Addabbo's father, late Congressman Joseph Addabbo Sr., represented the Ozone Park- Richmond Hill- Howard Beach area for many years.

"Without a doubt, his dad's long, distinguished service in that area was a major factor in young Joe's victory," Reich said.

Commenting on the Gennaro/Padavan contest, Reich said if Gennaro eventually is determined the winner over Padavan, for Reich, it would be "the culmination of a 22-year effort, beginning in 1986 when he became the party's executive secretary, to defeat Padavan and make the Republicans extinct in Queens".

Still speaking of Padavan, who has served in the state senate for almost four decades, Reich stated, "No matter what, we gave him the scare of his life and his days are still numbered. Eventually, Gennaro will be the senator in the Northeast Queens district and Padavan will be retired."

Giving the Queens Republican Party's reaction to the elections, Vince Tabone, GOP Queens vice chairman, said, "We were swamped. McCain didn't campaign at all in New York and Obama pulled out every vote he possibly could. Apparently, his message of change had more resonance than we thought."

Regarding Maltese's loss, Tabone said, "The Hispanics didn't vote for him, and they abandoned our candidates completely because they responded to Obama's tax cut proposal, which benefits the working poor and middle class."
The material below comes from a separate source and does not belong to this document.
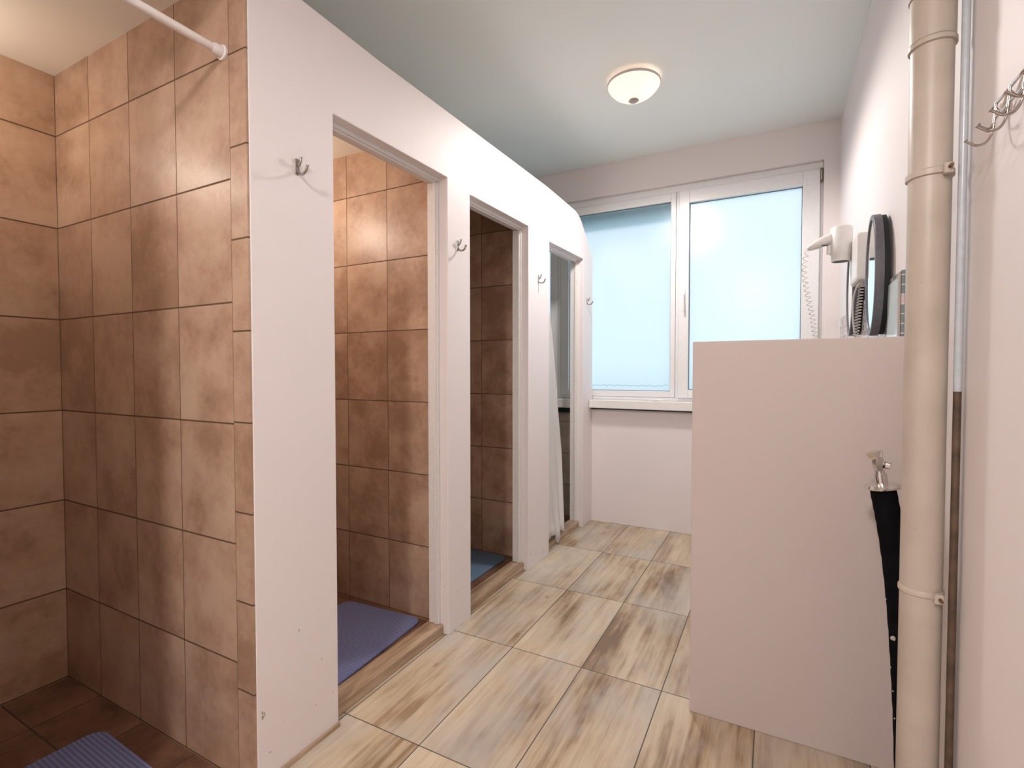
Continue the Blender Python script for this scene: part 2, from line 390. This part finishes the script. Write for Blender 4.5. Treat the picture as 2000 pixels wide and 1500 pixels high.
# ---------------------------------------------------------------- ceiling lamps
def bowl_mat():
    q = NT('frosted_lamp_glass'); q.set(Roughness=.35)
    q.p.inputs['Base Color'].default_value = (.95, .88, .8, 1)
    q.p.inputs['Emission Color'].default_value = (1, .84, .80, 1); q.p.inputs['Emission Strength'].default_value = .55
    tr = q.n('BsdfTranslucent'); tr.inputs[0].default_value = (1, .9, .78, 1)
    mx = q.n('MixShader'); mx.inputs[0].default_value = .5
    q.l(q.p.outputs[0], mx.inputs[1]); q.l(tr.outputs[0], mx.inputs[2])
    q.l(mx.outputs[0], q.t.nodes['Material Output'].inputs[0]); return q.m
M['bowl'] = bowl_mat(); M['lampbase'] = simple('lamp_base_enamel', (.6, .55, .55), .4)
M['finial'] = simple('brushed_lamp_cap', (.42, .37, .34), .4, .3)
def lamp(x, y, label, tx, ty, power):
    r = empty('ceiling_lamp', (x, y, CZ), label, 'lamp')
    bm = lathe(nb(), [(.10, -.001), (.105, -.012), (.10, -.022)], seg=40)
    obj('base_plate', bm, M['lampbase'], r, smooth=40)
    prof = [(.138, -.030), (.142, -.034), (.140, -.040), (.128, -.058), (.105, -.080), (.075, -.098), (.045, -.109), (.020, -.113), (.002, -.114)]
    bm = lathe(nb(), prof, seg=48, caps=False)
    b = obj('glass_bowl', bm, M['bowl'], r, smooth=60)
    so = b.modifiers.new('s', 'SOLIDIFY'); so.thickness = .003
    bm = lathe(nb(), [(.139, -.022), (.144, -.024), (.1445, -.034), (.141, -.036)], seg=48, caps=False)
    o = obj('rim', bm, M['lampbase'], r, smooth=40); so = o.modifiers.new('s', 'SOLIDIFY'); so.thickness = .003
    bm = lathe(nb(), [(.003, -.108), (.026, -.1135), (.028, -.118), (.022, -.123), (.010, -.126), (.002, -.127)], seg=28)
    obj('finial', bm, M['finial'], r, smooth=50)
    ld = bpy.data.lights.new('bulb', 'POINT'); ld.energy = .05; ld.color = (1, .84, .70); ld.shadow_soft_size = .012
    lo = bpy.data.objects.new('bulb', ld); link(lo, r); lo.location = (tx, ty, -.052)
    # the bulb's light as it leaves the bowl downward
    ld = bpy.data.lights.new('bulb_glow', 'SPOT'); ld.energy = power; ld.color = LAMP_COL; ld.shadow_soft_size = .10
    ld.spot_size = math.radians(178); ld.spot_blend = .35
    lo = bpy.data.objects.new('bulb_glow', ld); link(lo, r); lo.location = (0, 0, -.24)
    return r
lamp(-.715, 2.80, 'round frosted glass ceiling lamp with dark centre cap, glowing warm', .075, -.01, LAMP_W)
lamp(-.35, -1.2, 'round frosted glass ceiling lamp near the entrance, behind the photographer', .0, .0, LAMP_W2)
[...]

As for the future, Tabone said, it would be good for the party's rebuilding effort if former New York City Mayor Rudy Giuliani would run for governor in 2010. "He's our best hope for a comeback." Tabone continued, "For the time being, the race remains extremely close and it's critical that we respect the thousands of voters whose voices and ballots still have to be counted."

Efforts to reach Maltese, Gennaro and Queens GOP Chairman Phil Ragusa were unsuccessful.